Sidewalk Labs Unveils Smart City Vision For Toronto

The Alphabet-owned Sidewalk Labs has been working with the city of Toronto since 2017 to develop a futuristic city. The Quayside neighbourhood will feature a “building raincoat” that will shield pedestrians from rain and snow, covered walkways connecting buildings and common areas, and structures made out of treated wood for affordability.

The neighbourhood will also include an innovative type of streets made of transferable, flexible, hexagonal pavers on the city’s waterfront. The pavers will have the ability to change colour to alter traffic flow and will melt ice.

Working with the Massachusetts Institute of Technology (MIT) and Senseable City Lab, Sidewalk Labs envisions an environment that can be altered to suit changing needs. These public spaces can be reconfigured depending on whether it’s rush hour or a Sunday afternoon. A bus lane can be transformed into a farmer’s market on the weekend, for example. Instead of a permanent street, space’s hexagonal pavers can be reconfigured to achieve a specific function.

Quayside is located in Parliament Slip, just southeast of Downtown Toronto. It will feature autonomous vehicles, mixed traffic, landscaping, and the hexagonal pavers, reports Wired. The company has been encouraging community input in order to make its futuristic neighbourhood and recently held public meetings about the project.

“The Eastern Waterfront will be a new type of place that combines the best in urban design with the latest in digital technology to address some of the biggest challenges facing cities, including energy use, housing affordability, and transportation,” the company explains on its website.

It will compile data to determine what the city needs in regards to on-street parking, self-driving shuttles, public spaces, etc.

“Knowing that great neighbourhoods aren’t planned from the top down, Sidewalk Toronto will create the conditions for a community to be built and innovations launched by people, companies, startups, academic centres, and local organizations over many years,” according to Sidewalk Labs.
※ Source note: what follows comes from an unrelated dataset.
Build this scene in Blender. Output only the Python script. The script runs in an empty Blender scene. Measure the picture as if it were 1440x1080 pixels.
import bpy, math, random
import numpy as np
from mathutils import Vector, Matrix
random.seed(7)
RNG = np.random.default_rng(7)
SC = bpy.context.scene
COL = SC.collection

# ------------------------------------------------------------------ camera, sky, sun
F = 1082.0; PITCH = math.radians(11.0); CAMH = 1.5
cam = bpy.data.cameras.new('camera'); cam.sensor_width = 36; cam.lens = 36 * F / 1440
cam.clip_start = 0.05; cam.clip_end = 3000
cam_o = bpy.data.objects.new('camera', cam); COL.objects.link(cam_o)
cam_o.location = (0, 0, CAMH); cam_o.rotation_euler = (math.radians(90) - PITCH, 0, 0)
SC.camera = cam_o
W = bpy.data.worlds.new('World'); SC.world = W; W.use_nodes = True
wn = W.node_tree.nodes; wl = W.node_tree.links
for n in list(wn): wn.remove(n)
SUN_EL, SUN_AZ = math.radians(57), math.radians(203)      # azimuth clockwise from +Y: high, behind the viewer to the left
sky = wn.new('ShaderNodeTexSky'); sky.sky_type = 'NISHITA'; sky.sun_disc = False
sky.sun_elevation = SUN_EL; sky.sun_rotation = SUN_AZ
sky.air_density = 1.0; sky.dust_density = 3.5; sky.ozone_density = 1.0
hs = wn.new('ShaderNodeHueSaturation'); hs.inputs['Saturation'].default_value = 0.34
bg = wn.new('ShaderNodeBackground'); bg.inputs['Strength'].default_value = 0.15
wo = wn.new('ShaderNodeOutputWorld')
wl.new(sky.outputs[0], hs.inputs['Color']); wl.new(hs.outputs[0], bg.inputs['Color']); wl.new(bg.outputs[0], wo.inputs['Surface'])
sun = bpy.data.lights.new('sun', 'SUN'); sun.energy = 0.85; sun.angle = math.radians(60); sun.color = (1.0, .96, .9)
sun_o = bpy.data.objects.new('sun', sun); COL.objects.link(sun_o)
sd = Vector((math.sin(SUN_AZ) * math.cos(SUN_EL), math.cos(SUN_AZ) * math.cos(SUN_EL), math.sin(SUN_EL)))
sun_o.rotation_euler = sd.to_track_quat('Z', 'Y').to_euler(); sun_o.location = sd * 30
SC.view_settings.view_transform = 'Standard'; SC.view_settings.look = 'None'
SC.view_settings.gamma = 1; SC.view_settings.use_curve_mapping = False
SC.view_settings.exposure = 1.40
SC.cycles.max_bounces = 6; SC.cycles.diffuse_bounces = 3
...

More and more cities are prioritizing public spaces by eliminating roads, widening sidewalks, and adding landscaping to separate people from vehicles. One downside is that flexible pavers are more expensive to use than asphalt.

The goal is to create adaptable buildings that make housing and retail space more affordable, build streets that are safe and convenient, make the space environmentally friendly, develop public spaces that can be used day and night, and use technology without compromising privacy and security.

“Sidewalk Toronto aims to make the Eastern Waterfront the global hub of a new industry focused on urban innovation to improve the quality of city life, tapping into Toronto’s already-thriving tech sector and developing innovations that could benefit communities and neighbourhoods elsewhere in the city,” the company states.

Still, there are some unanswered questions about the project, including how surveillance will be carried out and shared with law enforcement and how smart city residents’ data will be used. Sidewalk Labs plans on releasing its master plan in spring 2019.